Agam, who has already described the enormous difficulties of captivity in Gaza several times in speeches and interviews, also told the creator of the new film. She met several women being held hostage in Gaza. "They all talked about their kidnapping. Where she was kidnapped from, what they did to her, what she saw. Each was kidnapped from a different place. That's when we learned that some of them were held alone. They said that no one was being held alone. Only in pairs. But some of them were alone for the entire time," she said.

When asked by Sandberg what the girls she met in captivity told her, Agam replied: "I talked to one of them one evening and I asked her how they treated her, what she had been through. She started crying and I cried with her. We were crying together and then she started telling me. He told her on the last day, she was being moved to a different place. She was staying in an apartment with one guard. He told her that they had to move. 'Go get ready. Go wash yourself at the sink.'"

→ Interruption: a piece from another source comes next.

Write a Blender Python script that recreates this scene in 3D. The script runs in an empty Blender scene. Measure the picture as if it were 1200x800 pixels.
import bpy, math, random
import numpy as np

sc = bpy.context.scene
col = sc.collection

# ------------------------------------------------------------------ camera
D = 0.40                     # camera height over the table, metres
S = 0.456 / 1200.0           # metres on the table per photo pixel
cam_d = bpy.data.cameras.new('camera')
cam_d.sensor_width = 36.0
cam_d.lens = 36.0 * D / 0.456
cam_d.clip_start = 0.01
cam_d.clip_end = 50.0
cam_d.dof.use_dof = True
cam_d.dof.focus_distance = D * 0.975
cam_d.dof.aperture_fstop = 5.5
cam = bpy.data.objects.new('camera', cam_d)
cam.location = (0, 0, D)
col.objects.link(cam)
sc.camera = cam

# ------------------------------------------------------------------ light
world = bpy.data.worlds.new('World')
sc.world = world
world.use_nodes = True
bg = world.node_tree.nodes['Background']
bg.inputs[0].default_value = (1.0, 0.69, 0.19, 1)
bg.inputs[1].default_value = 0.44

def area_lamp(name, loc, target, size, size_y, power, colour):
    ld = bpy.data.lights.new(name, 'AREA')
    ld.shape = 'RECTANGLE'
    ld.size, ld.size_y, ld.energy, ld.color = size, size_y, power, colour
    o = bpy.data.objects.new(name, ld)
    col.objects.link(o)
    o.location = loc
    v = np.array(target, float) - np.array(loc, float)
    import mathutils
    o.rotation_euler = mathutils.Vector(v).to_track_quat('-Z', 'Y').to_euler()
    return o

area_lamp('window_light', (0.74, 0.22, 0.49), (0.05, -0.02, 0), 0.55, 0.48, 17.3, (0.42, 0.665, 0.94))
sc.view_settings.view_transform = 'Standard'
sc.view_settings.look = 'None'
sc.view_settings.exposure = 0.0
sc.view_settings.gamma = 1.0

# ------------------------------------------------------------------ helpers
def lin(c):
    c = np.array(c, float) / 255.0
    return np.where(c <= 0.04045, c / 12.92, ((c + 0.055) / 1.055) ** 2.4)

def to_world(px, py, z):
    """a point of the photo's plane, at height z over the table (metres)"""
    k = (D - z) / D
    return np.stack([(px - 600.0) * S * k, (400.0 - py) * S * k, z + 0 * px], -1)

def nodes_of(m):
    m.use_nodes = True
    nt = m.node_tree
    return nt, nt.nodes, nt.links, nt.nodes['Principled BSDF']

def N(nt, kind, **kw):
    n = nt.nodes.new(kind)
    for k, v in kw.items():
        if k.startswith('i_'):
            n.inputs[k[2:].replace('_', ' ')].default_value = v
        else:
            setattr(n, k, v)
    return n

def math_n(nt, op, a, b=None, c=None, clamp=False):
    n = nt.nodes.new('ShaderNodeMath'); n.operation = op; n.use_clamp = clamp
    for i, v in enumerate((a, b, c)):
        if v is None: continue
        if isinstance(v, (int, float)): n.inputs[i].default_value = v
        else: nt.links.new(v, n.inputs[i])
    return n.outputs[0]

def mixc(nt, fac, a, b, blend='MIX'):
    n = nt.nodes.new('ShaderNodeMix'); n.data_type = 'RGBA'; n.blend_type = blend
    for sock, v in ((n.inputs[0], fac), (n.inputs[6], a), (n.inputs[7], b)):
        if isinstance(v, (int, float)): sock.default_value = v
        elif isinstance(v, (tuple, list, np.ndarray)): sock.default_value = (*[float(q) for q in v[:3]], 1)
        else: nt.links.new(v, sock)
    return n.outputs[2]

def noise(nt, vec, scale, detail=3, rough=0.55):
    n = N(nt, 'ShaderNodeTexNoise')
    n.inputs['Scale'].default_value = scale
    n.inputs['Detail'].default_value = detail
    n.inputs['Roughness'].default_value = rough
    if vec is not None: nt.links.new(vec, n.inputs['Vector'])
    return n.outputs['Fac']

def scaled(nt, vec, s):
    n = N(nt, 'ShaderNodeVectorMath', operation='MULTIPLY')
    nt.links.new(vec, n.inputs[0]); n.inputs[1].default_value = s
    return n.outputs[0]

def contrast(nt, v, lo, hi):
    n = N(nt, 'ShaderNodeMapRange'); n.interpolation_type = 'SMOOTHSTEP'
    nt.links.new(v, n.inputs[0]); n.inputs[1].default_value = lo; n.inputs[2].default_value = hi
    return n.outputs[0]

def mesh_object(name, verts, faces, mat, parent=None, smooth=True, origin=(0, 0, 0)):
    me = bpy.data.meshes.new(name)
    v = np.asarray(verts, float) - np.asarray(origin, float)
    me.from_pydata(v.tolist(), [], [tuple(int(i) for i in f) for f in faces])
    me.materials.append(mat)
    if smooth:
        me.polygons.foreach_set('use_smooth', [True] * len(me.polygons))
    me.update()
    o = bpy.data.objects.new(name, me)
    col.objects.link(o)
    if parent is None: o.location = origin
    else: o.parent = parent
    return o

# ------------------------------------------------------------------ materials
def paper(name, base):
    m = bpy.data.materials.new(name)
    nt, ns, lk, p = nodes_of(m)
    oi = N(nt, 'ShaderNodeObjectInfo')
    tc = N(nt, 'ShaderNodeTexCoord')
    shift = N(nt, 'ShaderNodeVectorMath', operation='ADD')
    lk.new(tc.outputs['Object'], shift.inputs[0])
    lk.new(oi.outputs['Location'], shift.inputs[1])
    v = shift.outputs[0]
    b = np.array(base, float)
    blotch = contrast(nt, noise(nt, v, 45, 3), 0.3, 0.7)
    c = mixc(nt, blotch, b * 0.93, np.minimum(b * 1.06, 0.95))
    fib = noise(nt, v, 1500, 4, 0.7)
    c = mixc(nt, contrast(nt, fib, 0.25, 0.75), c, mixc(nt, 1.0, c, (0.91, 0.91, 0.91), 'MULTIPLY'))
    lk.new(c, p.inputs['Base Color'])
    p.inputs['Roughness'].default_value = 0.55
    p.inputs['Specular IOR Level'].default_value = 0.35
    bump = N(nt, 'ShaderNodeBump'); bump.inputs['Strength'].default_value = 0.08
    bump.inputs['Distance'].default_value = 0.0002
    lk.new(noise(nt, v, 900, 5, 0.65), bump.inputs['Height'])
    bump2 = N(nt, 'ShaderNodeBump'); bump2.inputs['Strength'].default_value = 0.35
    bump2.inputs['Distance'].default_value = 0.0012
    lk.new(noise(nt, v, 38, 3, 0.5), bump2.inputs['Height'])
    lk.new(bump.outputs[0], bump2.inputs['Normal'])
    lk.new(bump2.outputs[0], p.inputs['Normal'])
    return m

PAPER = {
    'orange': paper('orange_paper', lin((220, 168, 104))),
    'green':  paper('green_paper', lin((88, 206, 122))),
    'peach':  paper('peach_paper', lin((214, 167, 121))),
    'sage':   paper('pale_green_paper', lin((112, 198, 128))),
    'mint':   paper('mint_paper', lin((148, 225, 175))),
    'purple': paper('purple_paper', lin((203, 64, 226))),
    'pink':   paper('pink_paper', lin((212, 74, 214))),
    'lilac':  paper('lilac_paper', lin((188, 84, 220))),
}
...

"She went into the bathroom and washed her armpit and then he came into the bathroom and held a gun to her head. he started kissing her and she started crying. She told me 'you know how when you cry your mouth is like this? This is what it was like, but he wouldn't stop kissing me.' He took off all her clothes and touched her all over her body. He asked her to touch his genitals in different ways and he also touched hers. She told me that she couldn't stop crying and that he wouldn't stop doing what he was doing. He enjoyed it. For 30 minutes the gun was pointed at her head," according to Agam.

"She had no choice. I asked her, 'did you do it? Did you do what he asked you to do?' She said 'what do you mean? Of course, I had no other option.' He never put his gun away from her head. And then he told her to 'go get dressed' and he left the bathroom," the teen recounted. "They went back to the living room. She told me that her ears were ringing and she couldn't stop crying, she was in shock. And they moved her to a different place and she never saw him again. He told her not to tell anybody."

The CNN host asked Sandberg why she decided to direct the film. "When the evidence began to emerge after October 7, the silence was deafening even though it was clear that acts of rape and sexual violence had been committed. We must not allow silence and cover-up of such acts anywhere in the world. People denied and refused to admit that Hamas indeed committed such acts, and therefore the film will give them an opportunity to see with their own eyes and hear with their own ears from survivors about the horrors that took place and how the victims suffered in the last minutes of their lives," Sandberg replied.
Sandberg spoke about the people she met in Israel during the filming. "The people in Israel are broken as only in Israel they can be broken, and at the same time they are strong and powerful as only Israelis can be."